Wendy writing:  We are working out our systems with all of our stuff in our small trailer and back of the van. It feels like we’re living in a small boat where everything needs to be “ship-shape,” each item in its place and overhead cabinets immediately closed so that we aren’t hitting our heads.

The trailer is fantastic – a cozy space with lights, sink, stove, couch that becomes a comfortable almost a king size bed.

We have a lot of technology that needs to be charged virtually each evening, so whenever possible, we’re finding that campsites with full hookups are the way to go.

On day 2 of our cycling out of camp, I found that the trip feels like we’re doing day trips out of each campground; the amazing thing is that we will do these day trips all the way across the continent with the scenery changing dramatically over the 3 months. Already the terrain has changed so much: Day 1 was coastal and forests; Day 2 was agricultural open space; Day 3 was forested again with snow-peaked mountains.

I am mixing it up as to how I join Howard cycling. On Days 1 and 2, I really enjoyed the combination of cycling “full speed” with Howard with my e-bike for 15 miles or so – and then heading back to the van and trailer on my own at a slightly slower pace, stopping more frequently for photos. I enjoyed a slower morning on Day 3 (no cycling for me) and then met Howard at our next campground. Today was a layover day – it was a great break for both of us to not work with logistics. We plan tomorrow for Howard to start off on his own – I’ll drive to secure our next camp and then cycle back to meet him. In order to fit my very large bike in the van, I’m getting a great upper body and core workout lifting gear in and out of the car!

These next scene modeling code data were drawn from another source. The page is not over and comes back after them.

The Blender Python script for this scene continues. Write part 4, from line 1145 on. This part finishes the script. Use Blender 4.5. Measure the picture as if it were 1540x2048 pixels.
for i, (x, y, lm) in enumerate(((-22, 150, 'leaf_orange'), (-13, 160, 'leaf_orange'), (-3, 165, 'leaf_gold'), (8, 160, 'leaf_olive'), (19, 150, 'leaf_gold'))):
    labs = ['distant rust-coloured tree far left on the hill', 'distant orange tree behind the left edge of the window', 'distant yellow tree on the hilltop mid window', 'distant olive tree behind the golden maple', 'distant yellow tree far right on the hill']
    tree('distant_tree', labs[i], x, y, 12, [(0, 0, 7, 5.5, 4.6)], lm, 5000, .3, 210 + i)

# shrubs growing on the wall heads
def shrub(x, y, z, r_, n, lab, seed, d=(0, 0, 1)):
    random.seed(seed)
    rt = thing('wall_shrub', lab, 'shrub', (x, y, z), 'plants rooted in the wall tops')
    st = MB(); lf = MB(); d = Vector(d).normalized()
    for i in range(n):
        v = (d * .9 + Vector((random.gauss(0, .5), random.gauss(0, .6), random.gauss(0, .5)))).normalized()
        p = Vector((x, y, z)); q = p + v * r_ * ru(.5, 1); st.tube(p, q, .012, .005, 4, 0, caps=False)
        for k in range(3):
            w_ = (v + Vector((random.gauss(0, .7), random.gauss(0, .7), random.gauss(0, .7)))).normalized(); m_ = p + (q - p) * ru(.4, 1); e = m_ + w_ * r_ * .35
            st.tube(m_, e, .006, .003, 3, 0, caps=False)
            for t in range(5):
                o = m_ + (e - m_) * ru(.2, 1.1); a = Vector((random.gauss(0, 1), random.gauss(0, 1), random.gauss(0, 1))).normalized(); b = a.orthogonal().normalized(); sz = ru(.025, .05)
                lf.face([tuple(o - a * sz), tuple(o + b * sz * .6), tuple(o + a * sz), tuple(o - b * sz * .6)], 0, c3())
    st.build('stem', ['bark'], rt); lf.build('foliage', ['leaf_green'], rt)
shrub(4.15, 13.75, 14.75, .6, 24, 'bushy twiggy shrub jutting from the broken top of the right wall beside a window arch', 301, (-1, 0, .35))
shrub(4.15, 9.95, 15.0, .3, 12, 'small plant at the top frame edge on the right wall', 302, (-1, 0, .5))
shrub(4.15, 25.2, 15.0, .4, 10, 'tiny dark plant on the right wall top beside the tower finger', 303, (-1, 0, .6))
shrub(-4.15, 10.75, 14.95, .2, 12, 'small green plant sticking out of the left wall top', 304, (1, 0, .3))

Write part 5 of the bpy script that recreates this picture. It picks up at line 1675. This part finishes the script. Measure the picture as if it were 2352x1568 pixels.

As Howard mentioned in his post above, I had a very interesting conversation with the woman at the restaurant where we were enjoying the Warriors beat the Cavaliers in Game 2 of the NBA Finals (go, Warriors!). When I commented about the beauty of Oregon, she told me yes, that when Trump was elected that the drought (that Obama had created with all of his climate change focus) had instantly ended; that as the Bible says that good can win over evil. She also said that Wikileaks says that Obama and Hillary are investing in ISIS. Other than saying that “I don’t think that’s right,” it was hard to know what to say. We are so alarmed and distressed that the United States has pulled out of the Paris Accord. There is such a divide in our country; and Judy’s comments show how powerful beliefs are, and how facts often don’t enter into the process of forming beliefs. Really just wanting to watch the basketball game, I shifted the conversation back to the game and other topics with common ground.

The friendliness and warmth of the many people we have met has been striking (including the couple in the restaurant). People are ready to chat at length, offer us advice re: our route, share their lives. Learning new things: for instance, who knew that llamas are territorial and great guard animals?!


PS Be sure to check back periodically at earlier posts as we are beginning to add photos. We also plan/hope to add maps. Our days are full and our internet access limited, so our blog is definitely a work in progress.

1 Comment

  1. Jessica McDowell

    June 12, 2017 at 7:40 pm

    Guard llamas! Wow! Thank you for the updates. What an adventure! It is so good that you are meeting people with different views (as startling as it must be). You add a human face to what they are being told to fear. Meeting each other is one way we come together again. Bravo.